** Begin **

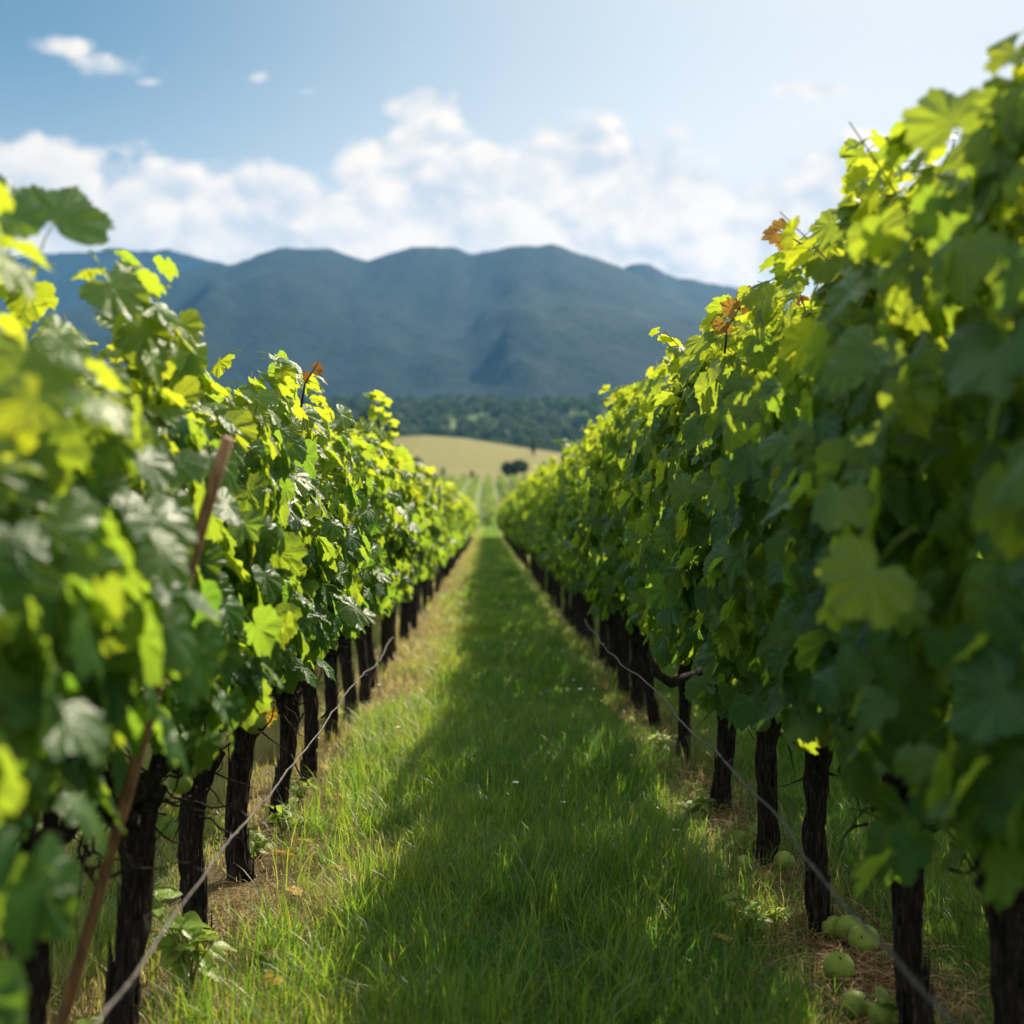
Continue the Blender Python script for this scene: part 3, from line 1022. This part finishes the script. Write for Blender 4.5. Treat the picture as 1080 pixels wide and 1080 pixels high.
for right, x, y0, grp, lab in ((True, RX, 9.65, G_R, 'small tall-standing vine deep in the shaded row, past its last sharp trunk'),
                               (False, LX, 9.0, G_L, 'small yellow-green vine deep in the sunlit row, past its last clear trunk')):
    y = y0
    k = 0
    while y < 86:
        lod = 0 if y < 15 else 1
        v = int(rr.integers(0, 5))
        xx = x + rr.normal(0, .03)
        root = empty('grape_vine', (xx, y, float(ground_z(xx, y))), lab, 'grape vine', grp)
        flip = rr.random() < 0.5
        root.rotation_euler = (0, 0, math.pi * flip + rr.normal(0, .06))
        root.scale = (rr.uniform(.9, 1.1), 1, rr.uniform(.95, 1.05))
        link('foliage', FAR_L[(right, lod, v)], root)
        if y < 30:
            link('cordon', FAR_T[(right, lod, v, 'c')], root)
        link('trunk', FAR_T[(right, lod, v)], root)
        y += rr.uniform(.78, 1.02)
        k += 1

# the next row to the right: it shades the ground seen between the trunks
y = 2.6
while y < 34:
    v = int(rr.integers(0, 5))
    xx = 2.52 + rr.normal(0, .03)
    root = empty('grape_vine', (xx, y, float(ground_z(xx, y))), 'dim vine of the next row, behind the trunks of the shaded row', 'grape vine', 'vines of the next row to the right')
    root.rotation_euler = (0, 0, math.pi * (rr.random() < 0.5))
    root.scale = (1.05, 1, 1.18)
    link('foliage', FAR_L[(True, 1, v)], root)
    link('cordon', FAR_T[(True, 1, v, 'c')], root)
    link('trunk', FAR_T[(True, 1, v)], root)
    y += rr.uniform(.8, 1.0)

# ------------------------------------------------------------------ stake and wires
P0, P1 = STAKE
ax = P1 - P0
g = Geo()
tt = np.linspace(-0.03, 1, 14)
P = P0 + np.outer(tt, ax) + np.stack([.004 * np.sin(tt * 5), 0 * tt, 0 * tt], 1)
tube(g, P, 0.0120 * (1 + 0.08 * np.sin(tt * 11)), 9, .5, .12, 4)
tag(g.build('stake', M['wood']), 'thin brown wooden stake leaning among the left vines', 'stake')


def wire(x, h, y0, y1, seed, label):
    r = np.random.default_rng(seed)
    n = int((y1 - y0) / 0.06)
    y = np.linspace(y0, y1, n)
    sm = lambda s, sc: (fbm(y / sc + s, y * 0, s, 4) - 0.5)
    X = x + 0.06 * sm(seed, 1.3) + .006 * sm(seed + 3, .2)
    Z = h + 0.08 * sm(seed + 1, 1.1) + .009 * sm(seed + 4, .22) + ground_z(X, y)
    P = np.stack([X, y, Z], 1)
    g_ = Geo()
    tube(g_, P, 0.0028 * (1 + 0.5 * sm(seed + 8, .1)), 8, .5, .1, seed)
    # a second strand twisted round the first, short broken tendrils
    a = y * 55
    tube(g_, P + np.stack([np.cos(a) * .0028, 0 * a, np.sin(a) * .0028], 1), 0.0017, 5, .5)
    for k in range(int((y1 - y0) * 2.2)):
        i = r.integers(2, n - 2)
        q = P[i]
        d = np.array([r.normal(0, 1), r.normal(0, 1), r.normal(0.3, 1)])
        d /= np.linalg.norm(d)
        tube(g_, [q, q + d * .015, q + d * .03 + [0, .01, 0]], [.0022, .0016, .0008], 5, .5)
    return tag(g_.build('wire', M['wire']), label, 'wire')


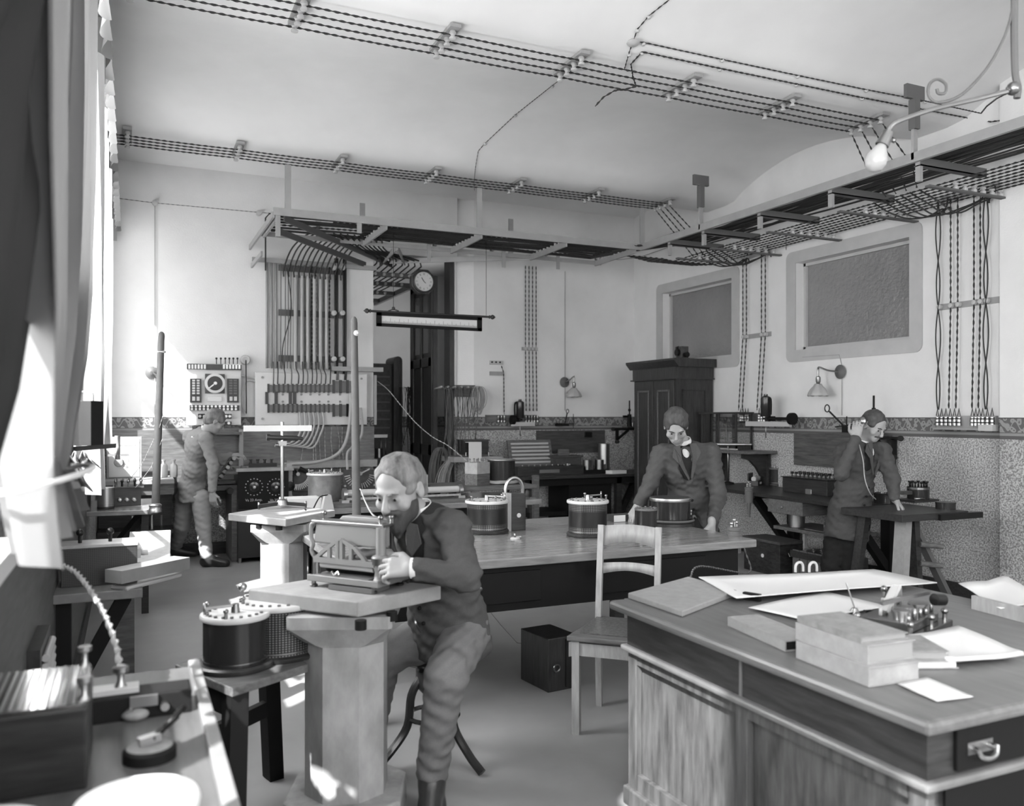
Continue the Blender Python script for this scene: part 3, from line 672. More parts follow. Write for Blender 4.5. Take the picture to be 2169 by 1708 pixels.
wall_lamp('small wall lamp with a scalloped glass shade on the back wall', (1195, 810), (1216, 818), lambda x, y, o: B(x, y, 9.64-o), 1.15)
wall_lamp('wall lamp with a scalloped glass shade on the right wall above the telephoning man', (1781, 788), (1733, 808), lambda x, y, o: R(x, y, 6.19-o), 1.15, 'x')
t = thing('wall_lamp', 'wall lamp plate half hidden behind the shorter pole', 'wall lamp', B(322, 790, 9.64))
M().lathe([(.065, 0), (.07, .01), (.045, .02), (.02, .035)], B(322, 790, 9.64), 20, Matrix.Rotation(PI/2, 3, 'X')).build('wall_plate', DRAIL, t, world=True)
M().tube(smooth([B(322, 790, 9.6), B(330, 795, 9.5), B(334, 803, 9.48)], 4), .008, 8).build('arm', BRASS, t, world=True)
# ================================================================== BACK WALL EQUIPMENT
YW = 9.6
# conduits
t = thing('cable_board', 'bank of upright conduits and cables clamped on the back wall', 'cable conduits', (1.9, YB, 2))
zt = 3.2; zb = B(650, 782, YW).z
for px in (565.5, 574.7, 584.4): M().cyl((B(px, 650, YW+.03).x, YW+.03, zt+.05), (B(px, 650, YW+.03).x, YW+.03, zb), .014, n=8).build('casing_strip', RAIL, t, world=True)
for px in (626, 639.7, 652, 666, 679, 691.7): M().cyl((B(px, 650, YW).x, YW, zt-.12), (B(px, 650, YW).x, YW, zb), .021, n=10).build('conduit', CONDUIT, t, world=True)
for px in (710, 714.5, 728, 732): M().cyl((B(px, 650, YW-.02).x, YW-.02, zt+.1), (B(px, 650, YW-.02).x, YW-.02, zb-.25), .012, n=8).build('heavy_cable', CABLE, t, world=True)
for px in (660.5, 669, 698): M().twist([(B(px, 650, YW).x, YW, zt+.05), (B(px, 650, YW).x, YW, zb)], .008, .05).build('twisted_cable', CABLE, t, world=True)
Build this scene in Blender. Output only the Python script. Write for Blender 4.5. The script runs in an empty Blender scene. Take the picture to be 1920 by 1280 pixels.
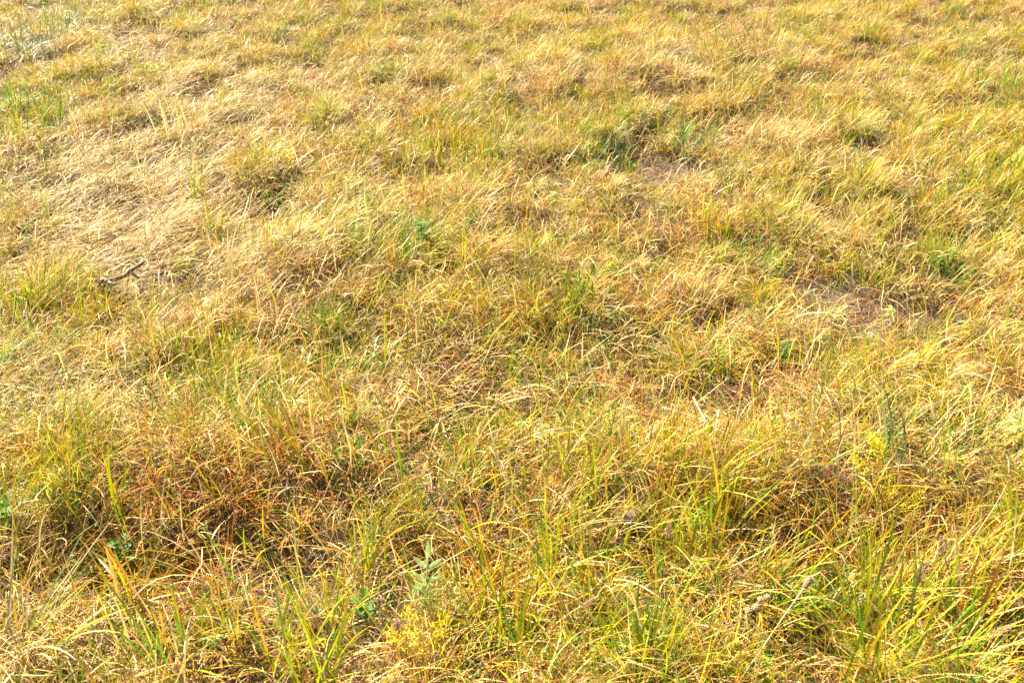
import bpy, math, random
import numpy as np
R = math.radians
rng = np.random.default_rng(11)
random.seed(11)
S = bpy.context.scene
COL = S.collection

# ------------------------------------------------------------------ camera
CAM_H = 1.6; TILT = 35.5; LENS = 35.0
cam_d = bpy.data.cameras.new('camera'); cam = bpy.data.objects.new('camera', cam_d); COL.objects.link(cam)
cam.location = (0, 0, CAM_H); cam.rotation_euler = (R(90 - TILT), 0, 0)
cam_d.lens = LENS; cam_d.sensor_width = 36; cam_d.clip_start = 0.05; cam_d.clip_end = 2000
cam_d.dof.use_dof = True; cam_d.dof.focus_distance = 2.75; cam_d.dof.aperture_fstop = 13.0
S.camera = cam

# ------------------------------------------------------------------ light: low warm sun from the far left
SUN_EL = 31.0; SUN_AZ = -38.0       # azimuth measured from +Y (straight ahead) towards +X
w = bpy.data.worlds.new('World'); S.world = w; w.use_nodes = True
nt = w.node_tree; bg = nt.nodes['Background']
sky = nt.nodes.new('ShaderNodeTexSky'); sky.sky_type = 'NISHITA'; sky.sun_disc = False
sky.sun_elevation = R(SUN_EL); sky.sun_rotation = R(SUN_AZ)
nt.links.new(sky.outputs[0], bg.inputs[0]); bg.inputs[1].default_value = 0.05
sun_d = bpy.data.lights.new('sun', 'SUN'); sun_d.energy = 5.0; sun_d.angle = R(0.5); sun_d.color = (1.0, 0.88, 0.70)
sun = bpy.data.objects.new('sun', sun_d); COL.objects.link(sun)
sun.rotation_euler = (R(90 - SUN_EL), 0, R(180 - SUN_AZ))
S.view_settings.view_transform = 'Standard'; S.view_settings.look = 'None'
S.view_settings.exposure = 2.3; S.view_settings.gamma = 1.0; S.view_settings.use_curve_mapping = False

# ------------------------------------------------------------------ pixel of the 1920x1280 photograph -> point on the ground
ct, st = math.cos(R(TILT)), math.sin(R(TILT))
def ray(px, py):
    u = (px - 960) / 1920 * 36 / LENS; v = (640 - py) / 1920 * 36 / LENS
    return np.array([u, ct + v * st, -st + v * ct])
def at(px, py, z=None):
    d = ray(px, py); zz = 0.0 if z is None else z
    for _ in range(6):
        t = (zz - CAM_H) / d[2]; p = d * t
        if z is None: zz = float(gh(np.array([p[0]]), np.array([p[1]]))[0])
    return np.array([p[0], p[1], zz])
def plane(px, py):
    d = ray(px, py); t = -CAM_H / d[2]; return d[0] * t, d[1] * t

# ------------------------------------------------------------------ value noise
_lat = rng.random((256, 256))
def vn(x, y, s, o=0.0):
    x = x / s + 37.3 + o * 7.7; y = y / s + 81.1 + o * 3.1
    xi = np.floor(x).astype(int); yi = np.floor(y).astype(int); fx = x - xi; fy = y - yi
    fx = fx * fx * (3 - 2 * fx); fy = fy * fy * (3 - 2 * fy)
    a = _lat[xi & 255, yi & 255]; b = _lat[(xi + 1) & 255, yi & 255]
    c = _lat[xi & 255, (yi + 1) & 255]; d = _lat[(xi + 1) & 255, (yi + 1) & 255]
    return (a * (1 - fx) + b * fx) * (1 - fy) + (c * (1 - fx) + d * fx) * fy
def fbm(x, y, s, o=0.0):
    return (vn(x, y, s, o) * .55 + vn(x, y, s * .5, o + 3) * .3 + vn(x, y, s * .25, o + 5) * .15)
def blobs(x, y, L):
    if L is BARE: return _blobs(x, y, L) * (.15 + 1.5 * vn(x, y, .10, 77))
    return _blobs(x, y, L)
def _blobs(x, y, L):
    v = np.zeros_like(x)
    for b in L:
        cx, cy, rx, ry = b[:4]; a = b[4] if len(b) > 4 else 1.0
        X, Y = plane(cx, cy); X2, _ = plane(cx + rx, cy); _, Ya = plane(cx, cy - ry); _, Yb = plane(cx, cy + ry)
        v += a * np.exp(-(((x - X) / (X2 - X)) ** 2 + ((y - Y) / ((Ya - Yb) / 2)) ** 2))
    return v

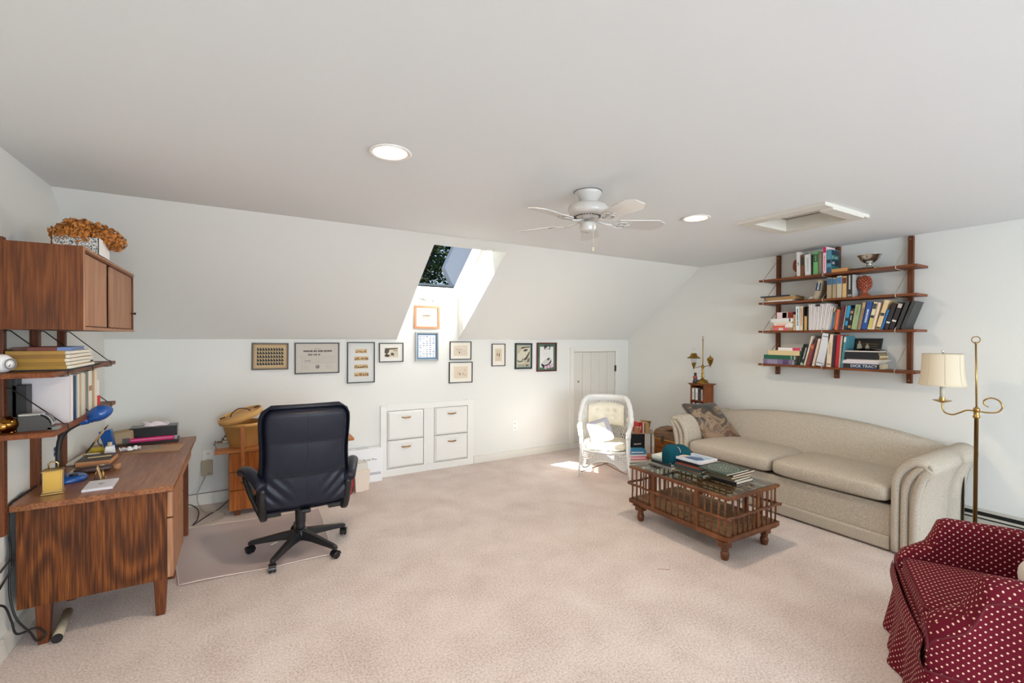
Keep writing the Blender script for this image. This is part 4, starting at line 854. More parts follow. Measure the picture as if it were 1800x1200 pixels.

** End **

WHAT IS NEEDED: Look above for the line with "Build this scene" and the line with "S.camera = cam", then copy exactly the lines from the first through the second, both kept, with no pictures.

SOLUTION BELOW:
Build this scene in Blender. Output only the Python script. Write for Blender 4.5. The script runs in an empty Blender scene. Take the picture to be 1920 by 1280 pixels.
import bpy, math, random
import numpy as np
R = math.radians
rng = np.random.default_rng(11)
random.seed(11)
S = bpy.context.scene
COL = S.collection

# ------------------------------------------------------------------ camera
CAM_H = 1.6; TILT = 35.5; LENS = 35.0
cam_d = bpy.data.cameras.new('camera'); cam = bpy.data.objects.new('camera', cam_d); COL.objects.link(cam)
cam.location = (0, 0, CAM_H); cam.rotation_euler = (R(90 - TILT), 0, 0)
cam_d.lens = LENS; cam_d.sensor_width = 36; cam_d.clip_start = 0.05; cam_d.clip_end = 2000
cam_d.dof.use_dof = True; cam_d.dof.focus_distance = 2.75; cam_d.dof.aperture_fstop = 13.0
S.camera = cam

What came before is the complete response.